*Material provided:*
>> Start
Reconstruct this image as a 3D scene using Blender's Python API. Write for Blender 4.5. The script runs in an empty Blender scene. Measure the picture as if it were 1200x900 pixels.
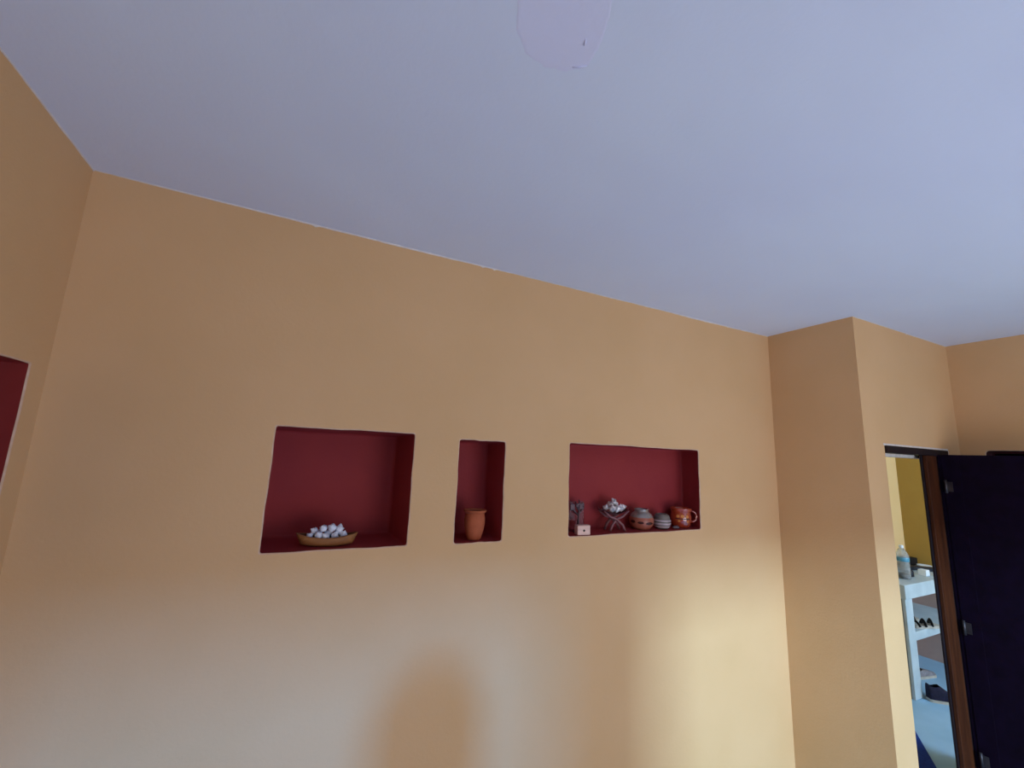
import bpy, bmesh, math, random
from mathutils import Vector, Matrix
R = math.radians
random.seed(7)
scene = bpy.context.scene
COL = scene.collection

# ---------------------------------------------------------------- camera
cam_data = bpy.data.cameras.new('camera')
cam = bpy.data.objects.new('camera', cam_data)
COL.objects.link(cam)
cam_data.sensor_fit = 'HORIZONTAL'
cam_data.sensor_width = 36.0
cam_data.lens = 489.75 / 1200 * 36.0
cam_data.clip_start = 0.02
r_, u_, f_ = Vector((0.8975, -0.4391, 0.0398)), Vector((-0.1085, -0.1326, 0.9852)), Vector((0.4274, 0.8886, 0.1666))
m = Matrix((r_, u_, -f_)).transposed().to_4x4()
m.translation = Vector((0, 0, 1.85))
cam.matrix_world = m
scene.camera = cam

# ---------------------------------------------------------------- world, lights, exposure
scene.view_settings.view_transform = 'Standard'
scene.view_settings.look = 'None'
scene.view_settings.gamma = 1.0
scene.view_settings.use_curve_mapping = False
scene.view_settings.exposure = 0.0
scene.cycles.max_bounces = 10
scene.cycles.diffuse_bounces = 6
scene.cycles.use_denoising = True

world = bpy.data.worlds.new('overcast_sky')
scene.world = world
world.use_nodes = True
bg = world.node_tree.nodes['Background']
bg.inputs['Color'].default_value = (0.62, 0.78, 1.0, 1)
bg.inputs['Strength'].default_value = 1.2


def area_light(name, loc, target, sx, sy, power, color, spread=180):
    d = bpy.data.lights.new(name, 'AREA')
    d.shape = 'RECTANGLE'
    d.size, d.size_y = sx, sy
    d.energy = power
    d.color = color
    d.spread = R(spread)
    o = bpy.data.objects.new(name, d)
    COL.objects.link(o)
    o.location = loc
    o.rotation_euler = (Vector(target) - Vector(loc)).to_track_quat('-Z', 'Y').to_euler()
    return o


# low bright patch of sky seen through the rear openings, daylight filling those openings, daylight of the next room
area_light('bright_sky_patch', (1.2, -6.2, 3.31), (1.2, 1.75, 1.0), 0.50, 0.5, 760, (0.43, 0.72, 1.0))
area_light('daylight_rear_opening', (1.5, -2.10, 1.0), (1.5, 1.5, 2.35), 2.6, 1.5, 56, (0.92, 0.82, 0.775))
area_light('daylight_next_room', (5.0, -0.85, 1.5), (5.0, 2.4, 0.5), 1.3, 2.0, 100, (0.52, 0.74, 1.0))

# ---------------------------------------------------------------- materials
MATS = {}


def new_mat(name):
    mt = bpy.data.materials.new(name)
    mt.use_nodes = True
    MATS[name] = mt
    nt = mt.node_tree
    return mt, nt, nt.nodes['Principled BSDF']


def srgb(r, g, b):
    def f(c):
        c /= 255.0
        return c / 12.92 if c <= 0.04045 else ((c + 0.055) / 1.055) ** 2.4
    return (f(r), f(g), f(b), 1)


def mottled(name, c1, c2, scale=3.0, rough=0.85, bump=0.2, bscale=120, detail=6, spec=0.3, dist=0.004, stretch=(1, 1, 1), big=0.0, metallic=0.0, coat=0.0):
    """two-tone noise paint with fine relief"""
    mt, nt, b = new_mat(name)
    tc = nt.nodes.new('ShaderNodeTexCoord')
    mp = nt.nodes.new('ShaderNodeMapping')
    mp.inputs['Scale'].default_value = stretch
    nt.links.new(tc.outputs['Object'], mp.inputs['Vector'])
    n = nt.nodes.new('ShaderNodeTexNoise')
    n.inputs['Scale'].default_value = scale
    n.inputs['Detail'].default_value = detail
    nt.links.new(mp.outputs[0], n.inputs['Vector'])
    cr = nt.nodes.new('ShaderNodeValToRGB')
    cr.color_ramp.elements[0].position = 0.35
    cr.color_ramp.elements[1].position = 0.65
    cr.color_ramp.elements[0].color = c1
    cr.color_ramp.elements[1].color = c2
    nt.links.new(n.outputs['Fac'], cr.inputs['Fac'])
    nt.links.new(cr.outputs['Color'], b.inputs['Base Color'])
    b.inputs['Roughness'].default_value = rough
    b.inputs['Specular IOR Level'].default_value = spec
    b.inputs['Metallic'].default_value = metallic
    b.inputs['Coat Weight'].default_value = coat
    if bump:
        n2 = nt.nodes.new('ShaderNodeTexNoise')
        n2.inputs['Scale'].default_value = bscale
        n2.inputs['Detail'].default_value = 4
        nt.links.new(mp.outputs[0], n2.inputs['Vector'])
        bp = nt.nodes.new('ShaderNodeBump')
        bp.inputs['Strength'].default_value = bump
        bp.inputs['Distance'].default_value = dist
        nt.links.new(n2.outputs['Fac'], bp.inputs['Height'])
        last = bp
        if big:
            n3 = nt.nodes.new('ShaderNodeTexNoise')
            n3.inputs['Scale'].default_value = 2.2
            n3.inputs['Detail'].default_value = 2
            nt.links.new(mp.outputs[0], n3.inputs['Vector'])
            bp2 = nt.nodes.new('ShaderNodeBump')
            bp2.inputs['Strength'].default_value = big
            bp2.inputs['Distance'].default_value = 0.03
            nt.links.new(n3.outputs['Fac'], bp2.inputs['Height'])
            nt.links.new(bp.outputs[0], bp2.inputs['Normal'])
            last = bp2
        nt.links.new(last.outputs[0], b.inputs['Normal'])
    return mt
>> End
Without including any pictures, print all of the material exactly as given.

Reconstruct this image as a 3D scene using Blender's Python API. Write for Blender 4.5. The script runs in an empty Blender scene. Measure the picture as if it were 1200x900 pixels.
import bpy, bmesh, math, random
from mathutils import Vector, Matrix
R = math.radians
random.seed(7)
scene = bpy.context.scene
COL = scene.collection

# ---------------------------------------------------------------- camera
cam_data = bpy.data.cameras.new('camera')
cam = bpy.data.objects.new('camera', cam_data)
COL.objects.link(cam)
cam_data.sensor_fit = 'HORIZONTAL'
cam_data.sensor_width = 36.0
cam_data.lens = 489.75 / 1200 * 36.0
cam_data.clip_start = 0.02
r_, u_, f_ = Vector((0.8975, -0.4391, 0.0398)), Vector((-0.1085, -0.1326, 0.9852)), Vector((0.4274, 0.8886, 0.1666))
m = Matrix((r_, u_, -f_)).transposed().to_4x4()
m.translation = Vector((0, 0, 1.85))
cam.matrix_world = m
scene.camera = cam

# ---------------------------------------------------------------- world, lights, exposure
scene.view_settings.view_transform = 'Standard'
scene.view_settings.look = 'None'
scene.view_settings.gamma = 1.0
scene.view_settings.use_curve_mapping = False
scene.view_settings.exposure = 0.0
scene.cycles.max_bounces = 10
scene.cycles.diffuse_bounces = 6
scene.cycles.use_denoising = True

world = bpy.data.worlds.new('overcast_sky')
scene.world = world
world.use_nodes = True
bg = world.node_tree.nodes['Background']
bg.inputs['Color'].default_value = (0.62, 0.78, 1.0, 1)
bg.inputs['Strength'].default_value = 1.2


def area_light(name, loc, target, sx, sy, power, color, spread=180):
    d = bpy.data.lights.new(name, 'AREA')
    d.shape = 'RECTANGLE'
    d.size, d.size_y = sx, sy
    d.energy = power
    d.color = color
    d.spread = R(spread)
    o = bpy.data.objects.new(name, d)
    COL.objects.link(o)
    o.location = loc
    o.rotation_euler = (Vector(target) - Vector(loc)).to_track_quat('-Z', 'Y').to_euler()
    return o


# low bright patch of sky seen through the rear openings, daylight filling those openings, daylight of the next room
area_light('bright_sky_patch', (1.2, -6.2, 3.31), (1.2, 1.75, 1.0), 0.50, 0.5, 760, (0.43, 0.72, 1.0))
area_light('daylight_rear_opening', (1.5, -2.10, 1.0), (1.5, 1.5, 2.35), 2.6, 1.5, 56, (0.92, 0.82, 0.775))
area_light('daylight_next_room', (5.0, -0.85, 1.5), (5.0, 2.4, 0.5), 1.3, 2.0, 100, (0.52, 0.74, 1.0))

# ---------------------------------------------------------------- materials
MATS = {}


def new_mat(name):
    mt = bpy.data.materials.new(name)
    mt.use_nodes = True
    MATS[name] = mt
    nt = mt.node_tree
    return mt, nt, nt.nodes['Principled BSDF']


def srgb(r, g, b):
    def f(c):
        c /= 255.0
        return c / 12.92 if c <= 0.04045 else ((c + 0.055) / 1.055) ** 2.4
    return (f(r), f(g), f(b), 1)


def mottled(name, c1, c2, scale=3.0, rough=0.85, bump=0.2, bscale=120, detail=6, spec=0.3, dist=0.004, stretch=(1, 1, 1), big=0.0, metallic=0.0, coat=0.0):
    """two-tone noise paint with fine relief"""
    mt, nt, b = new_mat(name)
    tc = nt.nodes.new('ShaderNodeTexCoord')
    mp = nt.nodes.new('ShaderNodeMapping')
    mp.inputs['Scale'].default_value = stretch
    nt.links.new(tc.outputs['Object'], mp.inputs['Vector'])
    n = nt.nodes.new('ShaderNodeTexNoise')
    n.inputs['Scale'].default_value = scale
    n.inputs['Detail'].default_value = detail
    nt.links.new(mp.outputs[0], n.inputs['Vector'])
    cr = nt.nodes.new('ShaderNodeValToRGB')
    cr.color_ramp.elements[0].position = 0.35
    cr.color_ramp.elements[1].position = 0.65
    cr.color_ramp.elements[0].color = c1
    cr.color_ramp.elements[1].color = c2
    nt.links.new(n.outputs['Fac'], cr.inputs['Fac'])
    nt.links.new(cr.outputs['Color'], b.inputs['Base Color'])
    b.inputs['Roughness'].default_value = rough
    b.inputs['Specular IOR Level'].default_value = spec
    b.inputs['Metallic'].default_value = metallic
    b.inputs['Coat Weight'].default_value = coat
    if bump:
        n2 = nt.nodes.new('ShaderNodeTexNoise')
        n2.inputs['Scale'].default_value = bscale
        n2.inputs['Detail'].default_value = 4
        nt.links.new(mp.outputs[0], n2.inputs['Vector'])
        bp = nt.nodes.new('ShaderNodeBump')
        bp.inputs['Strength'].default_value = bump
        bp.inputs['Distance'].default_value = dist
        nt.links.new(n2.outputs['Fac'], bp.inputs['Height'])
        last = bp
        if big:
            n3 = nt.nodes.new('ShaderNodeTexNoise')
            n3.inputs['Scale'].default_value = 2.2
            n3.inputs['Detail'].default_value = 2
            nt.links.new(mp.outputs[0], n3.inputs['Vector'])
            bp2 = nt.nodes.new('ShaderNodeBump')
            bp2.inputs['Strength'].default_value = big
            bp2.inputs['Distance'].default_value = 0.03
            nt.links.new(n3.outputs['Fac'], bp2.inputs['Height'])
            nt.links.new(bp.outputs[0], bp2.inputs['Normal'])
            last = bp2
        nt.links.new(last.outputs[0], b.inputs['Normal'])
    return mt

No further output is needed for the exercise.